La philosophe Barbara Stiegler évoque l’exercice du pouvoir d’Emmanuel Macron, un homme « qui s’est rendu ivre de son pouvoir, jusqu’à plonger tout le pays dans une crise sans retour ».

Entretien par Hugo Boursier 

C’est depuis un lycée de Bordeaux, en direct d’un piquet de grève des surveillants du baccalauréat le lundi 20 mars, que la philosophe Barbara Stiegler répond à nos questions. Une implication dans le mouvement social qu’elle revendique. Pour elle, le meilleur moyen de comprendre « ce moment d’accélération historique », ce n’est pas de l’observer de loin ou de haut, mais d’y prendre part.

Ses derniers ouvrages : De la démocratie en pandémie, Gallimard (2021), Du cap aux grèves, Verdier (2020), Il faut s’adapter : sur un nouvel impératif politique, Gallimard (2019).

 

En refusant d’écouter la contestation sociale, quelle vision Emmanuel Macron a-t-il de la démocratie ?

Barbara Stiegler : Je ne pense pas qu’il ait de « vision », au sens où un homme d’État aurait une compréhension historique des événements. Il se comporte plutôt comme un joueur de casino, qui certes a fait de beaux coups (financiers, médiatiques, etc.), mais qui s’est finalement rendu ivre de son pouvoir, jusqu’à plonger tout le pays dans une crise sans retour.

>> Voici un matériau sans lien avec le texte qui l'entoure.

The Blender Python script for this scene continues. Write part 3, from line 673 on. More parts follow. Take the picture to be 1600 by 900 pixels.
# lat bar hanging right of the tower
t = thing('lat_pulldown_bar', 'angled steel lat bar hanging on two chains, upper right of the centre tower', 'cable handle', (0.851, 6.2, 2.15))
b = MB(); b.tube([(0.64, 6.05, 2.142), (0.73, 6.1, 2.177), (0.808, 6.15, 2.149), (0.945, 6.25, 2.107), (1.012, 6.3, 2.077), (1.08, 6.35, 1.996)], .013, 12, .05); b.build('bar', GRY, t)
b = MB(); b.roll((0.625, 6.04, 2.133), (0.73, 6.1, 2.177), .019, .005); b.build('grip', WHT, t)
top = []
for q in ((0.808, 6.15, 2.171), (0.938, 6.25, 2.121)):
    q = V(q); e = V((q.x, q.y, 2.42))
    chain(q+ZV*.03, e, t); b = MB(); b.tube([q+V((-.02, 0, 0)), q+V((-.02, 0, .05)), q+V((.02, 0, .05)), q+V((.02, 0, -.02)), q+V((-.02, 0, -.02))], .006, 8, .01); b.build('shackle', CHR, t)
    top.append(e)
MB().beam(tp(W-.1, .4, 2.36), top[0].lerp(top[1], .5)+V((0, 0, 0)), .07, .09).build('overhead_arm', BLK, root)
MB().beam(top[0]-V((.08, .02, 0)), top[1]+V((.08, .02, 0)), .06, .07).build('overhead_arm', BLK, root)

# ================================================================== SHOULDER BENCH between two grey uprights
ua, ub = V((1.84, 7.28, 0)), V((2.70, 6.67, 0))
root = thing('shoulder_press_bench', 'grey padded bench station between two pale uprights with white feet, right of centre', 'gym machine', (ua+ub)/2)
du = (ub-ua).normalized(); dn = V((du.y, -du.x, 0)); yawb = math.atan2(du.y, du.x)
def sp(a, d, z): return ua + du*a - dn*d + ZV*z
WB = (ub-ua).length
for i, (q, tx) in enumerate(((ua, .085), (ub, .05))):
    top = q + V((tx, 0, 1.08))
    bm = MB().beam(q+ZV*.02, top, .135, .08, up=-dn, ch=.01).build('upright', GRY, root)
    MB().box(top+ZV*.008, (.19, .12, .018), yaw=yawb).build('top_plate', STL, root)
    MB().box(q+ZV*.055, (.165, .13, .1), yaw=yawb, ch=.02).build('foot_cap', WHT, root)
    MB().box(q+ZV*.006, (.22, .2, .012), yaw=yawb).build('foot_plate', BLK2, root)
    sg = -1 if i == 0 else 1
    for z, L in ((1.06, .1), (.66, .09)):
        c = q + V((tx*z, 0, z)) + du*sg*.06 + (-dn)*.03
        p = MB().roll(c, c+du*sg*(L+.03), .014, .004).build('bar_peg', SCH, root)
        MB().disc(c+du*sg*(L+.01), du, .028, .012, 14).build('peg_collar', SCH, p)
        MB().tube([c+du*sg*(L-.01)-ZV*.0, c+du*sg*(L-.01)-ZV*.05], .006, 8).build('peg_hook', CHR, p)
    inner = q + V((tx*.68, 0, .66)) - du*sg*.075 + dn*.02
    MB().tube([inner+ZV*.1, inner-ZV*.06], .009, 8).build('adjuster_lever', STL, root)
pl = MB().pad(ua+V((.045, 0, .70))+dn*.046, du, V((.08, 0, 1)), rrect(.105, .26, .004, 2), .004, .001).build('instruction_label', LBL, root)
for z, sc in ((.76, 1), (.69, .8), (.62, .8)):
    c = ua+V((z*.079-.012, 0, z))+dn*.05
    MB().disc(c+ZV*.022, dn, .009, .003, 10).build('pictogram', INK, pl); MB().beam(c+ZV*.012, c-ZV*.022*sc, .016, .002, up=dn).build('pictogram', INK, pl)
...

Pour répondre à votre question, il faut donc regarder au-delà de l’individu Macron et de ses problèmes de personnalité, pour s’intéresser à ce qu’on pourrait appeler la « Macronie » : un nouveau continent mental, qui a triomphé avec l’imaginaire de la pandémie. En Macronie, la démocratie est remplacée par un régime électif où le peuple, parce qu’il est considéré comme irrationnel et incapable de se gouverner lui-même, doit se dessaisir (par les élections) de la totalité de son pouvoir.

Cette confusion entre démocratie et élection culmine dans les propos de Bruno Le Maire, le 20 mars dernier sur BFM TV, où il dit en substance : je suis un démocrate parce que j’ai été élu, je sais donc de quoi je parle, je connais le peuple. L’idéologie selon laquelle l’élection désignerait les meilleurs est ancienne. Elle a été élaborée par la théorie du gouvernement représentatif (à la fin du XVIIIe siècle), contre l’idée démocratique.

Dans ce contexte idéologique, qui est toujours le nôtre, l’élu ne peut pas faire partie du peuple. Le « peuple », c’est la masse des classes modestes, des gens non éduqués que les élus guident avec pédagogie. Or si nous étions dans une véritable démocratie, Bruno Le Maire aurait la surprise de découvrir qu’il fait lui-même partie du peuple ! Mais pour qu’une telle vision le saisisse, encore faudrait-il que nous puissions nous assembler tous ensemble et qu’il soit obligé de s’assembler avec nous.